I’ve done some research and writing on once-popular but now obscure economist, Henry George (particularly his influence on Arts and Crafts colony, Rose Valley). I wrote a short article for the Craftsman newsletter about William Morris’s revealing transition from George fan to harsh critic. But I was resigned to the fact that George’s bestselling 1879 book, Progress and Poverty, is now largely gathering dust on library bookshelves.

George might be having a brief reappearance in the spotlight, however, thanks to a Vanity Fair article discussing George’s relevance to new forms of “unproductive capitalism” such as the finance industry. It’s an intriguing argument. George posited the theory of unearned increment: Land was once held in common, the shared property of all, but over time fewer and fewer people owned land. For these land monopolists, speculating on the ever-increasing value of real estate, “labor” consisted entirely of collecting higher and higher rent, or “unearned increment.” Workers who did not own land had only their own labor to sell. As rents increased, small businesses could no longer afford to lease real estate. That left industrial corporations and conglomerates with the power to monopolize available land.

George’s solution had the advantage of elegant simplicity: only one tax (his famous “Single Tax”) would be necessary to level the playing field. Land (not the means of production) would become the common property of the state. If the government imposed a single tax on unearned increment, the burden would be on the landowners to make their land productive, to produce wealth enough to offset the single tax and still make a profit. Equal access to land would enable laborers to become self-sufficient while employers (land owning capitalists) would have to raise wages to meet the demand for maximizing land value.

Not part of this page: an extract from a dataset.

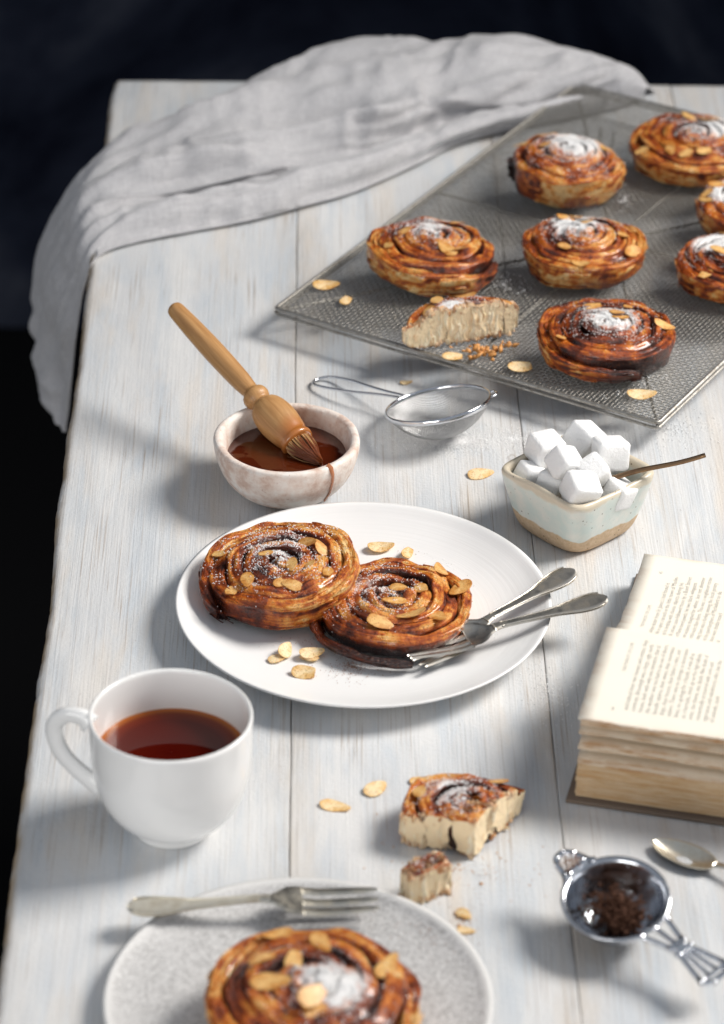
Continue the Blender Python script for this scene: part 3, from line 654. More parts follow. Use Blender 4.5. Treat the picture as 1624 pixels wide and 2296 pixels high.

What does this have to do with Silicon Valley? Author Michael Kinsley provocatively draws a comparison between “unearned increment” and new finance industries where money begets money:

You’ve got to think of “land” as a metaphor for all unproductive forms of capitalism. Much of the financial industry, for example: hedge funds, private equity, I.P.O.’s and I.R.A.’s. Some might defend finance as an industry that makes the making of what other industries make more efficient. But when you read that Goldman Sachs is getting some enormous fee for fuck-all or that two companies are merging that unmerged a few years ago and will unmerge again in a few years, you gotta wonder.

Take a look at the Forbes 400 list. The No. 1 slot has been occupied for many years by Bill Gates, co-founder of Microsoft. As it happens, Microsoft and Gates are a notable exception: Gates grew rich the traditional way, producing real products that people were willing to pay for. But, as Forbes admits, 93 of the Forbes 400 made their money by just playing with money: “All together this group is worth a combined $491 billion—20% of the Forbes 400’s total $2.4 trillion net worth.”